Bozma ilamı doğrultusunda yapılan yargılamada Dairemizce yazılan gerekçe ilk derece mahkemesi gerekçesi gibi düşünülerek karar verilmişse de bozma ilamına uyulduğundan gerekçe yönünden ilk derece mahkemesi kararının HMK’nin 353/1.b.2.maddesi gereğince düzeltilerek yeniden esas hakkında karar verilmesi gerektiğinden HMK’nin 356/2. maddesi uyarınca yerel mahkemece verilen karar kaldırılarak, aşağıdaki şekilde yeniden esas hakkında hüküm kurulmuştur.
HÜKÜM :Gerekçesi yukarıda açıklandığı üzere;
1-Davacı vekilinin istinaf başvurusunun KABULÜNE,
2-Ankara 14.Asliye … Mahkemesinin 2016/599E. 2017/889K.sayılı 14/12/2017 tarihli kararının KALDIRILMASINA,
3-YENİDEN ESAS HAKKINDA HÜKÜM KURULMASINA,
“1-Davalı… … İç ve Dış … … … ile … hakkında açılan davanın tahkim şartı nedeniyle USULDEN REDDİNE,
2-Davalılar … ile … … hakkında açılan davaların hukuki yarar yokluğu nedeniyle USULDEN REDDİNE,
3-492 Sayılı Harçlar Kanunu uyarınca alınması gereken 31,40 TL karar ve ilam harcının peşin alınan 8.093,92 TL harçtan mahsubu ile bakiye 8.062,52 TL harcın karar kesinleştiğinde ve talep halinde davacıya iadesine,
4-Kendisini duruşmalarda vekil ile temsil ettiren davalılar… … İç ve Dış … … … ile … yararına AAÜT uyarınca hesap ve takdir edilen 1.980,00 TL, davalılar … ile … … için 1.980,00 TL vekalet ücretinin davacıdan alınarak adı geçen davalılara ödenmesine,
5-Davacı tarafından yapılan yargılama giderlerinin üzerinde bırakılmasına,
6-Davacı tarafından yatırılan ve artan gider avansının karar kesinleştiğinde ve talep halinde davacıya iadesine,”

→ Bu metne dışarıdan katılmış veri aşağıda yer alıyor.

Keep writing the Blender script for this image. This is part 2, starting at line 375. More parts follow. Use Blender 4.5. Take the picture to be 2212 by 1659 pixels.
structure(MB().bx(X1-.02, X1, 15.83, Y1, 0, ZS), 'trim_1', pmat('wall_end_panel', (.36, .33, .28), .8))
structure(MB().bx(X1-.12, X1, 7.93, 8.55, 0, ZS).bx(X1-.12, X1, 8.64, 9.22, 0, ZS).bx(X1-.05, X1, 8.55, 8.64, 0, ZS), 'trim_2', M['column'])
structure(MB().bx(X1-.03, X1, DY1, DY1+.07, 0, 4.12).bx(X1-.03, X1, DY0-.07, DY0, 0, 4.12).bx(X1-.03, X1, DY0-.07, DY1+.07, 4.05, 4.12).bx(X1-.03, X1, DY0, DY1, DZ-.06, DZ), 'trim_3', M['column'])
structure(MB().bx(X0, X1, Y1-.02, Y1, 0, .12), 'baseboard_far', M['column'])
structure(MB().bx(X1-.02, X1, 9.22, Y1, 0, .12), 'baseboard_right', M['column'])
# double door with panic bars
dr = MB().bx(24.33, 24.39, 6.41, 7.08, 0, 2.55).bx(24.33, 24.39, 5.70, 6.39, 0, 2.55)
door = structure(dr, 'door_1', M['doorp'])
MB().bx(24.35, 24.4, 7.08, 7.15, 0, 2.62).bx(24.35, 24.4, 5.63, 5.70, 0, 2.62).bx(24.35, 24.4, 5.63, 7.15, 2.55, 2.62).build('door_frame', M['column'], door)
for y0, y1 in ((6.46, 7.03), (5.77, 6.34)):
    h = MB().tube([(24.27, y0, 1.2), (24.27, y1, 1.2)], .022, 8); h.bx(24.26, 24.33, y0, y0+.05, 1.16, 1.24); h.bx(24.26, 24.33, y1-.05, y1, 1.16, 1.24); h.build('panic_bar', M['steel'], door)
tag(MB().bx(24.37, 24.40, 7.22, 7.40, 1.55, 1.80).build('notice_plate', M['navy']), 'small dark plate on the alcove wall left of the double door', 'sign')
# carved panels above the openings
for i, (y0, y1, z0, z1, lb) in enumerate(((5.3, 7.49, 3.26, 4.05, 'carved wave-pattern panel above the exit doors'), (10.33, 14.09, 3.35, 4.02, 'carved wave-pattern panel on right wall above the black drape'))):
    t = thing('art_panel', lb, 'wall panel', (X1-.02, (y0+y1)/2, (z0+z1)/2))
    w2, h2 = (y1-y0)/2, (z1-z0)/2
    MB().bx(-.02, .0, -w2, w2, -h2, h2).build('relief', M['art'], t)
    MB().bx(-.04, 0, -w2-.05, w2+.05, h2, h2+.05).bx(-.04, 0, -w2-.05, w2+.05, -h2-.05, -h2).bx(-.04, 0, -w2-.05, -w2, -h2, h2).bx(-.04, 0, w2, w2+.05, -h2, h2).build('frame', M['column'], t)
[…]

İstinaf aşamasında yapılan harç ve masraflar yönünden ;
4-İstinaf kanun yoluna başvuran davacı tarafından yatırılan 35,90TL istinaf karar harcının karar kesinleştiğinde ve talep halinde davacıya iadesine,
5-İstinaf kanun yoluna başvuran tarafça yapılan istinaf yargılama giderinin takdiren üzerinde bırakılmasına,
6-Bozma üzerine resen duruşma açıldığından karşı taraf lehine vekalet ücretine hükmedilmesine yer olmadığına,
7-HMK’nin 333.maddesi gereğince gider avansından kalanının karar kesinleştiğinde yatırana iadesine,
Tarafların yokluğunda, duruşmalı yapılan inceleme sonucunda 361/1. maddesi gereğince kararın tebliği tarihinden itibaren 2 haftalık süre içerisinde kararı veren Bölge Adliye Mahkemesi ya da buraya gönderilmek üzere temyiz edenin bulunduğu yer Bölge Adliye Mahkemesi Hukuk Dairesi veya İlk Derece Mahkemesine verilecek dilekçe ile Yargıtay temyiz yasa yolu açık olmak üzere, 17/05/2022 tarihinde oy birliği ile verilen karar açıkça okunup usulen anlatıldı.


NOT: BU BELGE ELEKTRONİK İMZA İLE İMZALANMIŞ OLUP, AYRICA FİZİKİ OLARAK İMZALANMAYACAKTIR.
“5070 sayılı Kanun m. 5 ve 6098 sayılı TBK m. 15. uyarınca elektronik imza ile oluşturulan belgeler elle atılan fiziki imza ile aynı sonucu doğurur.”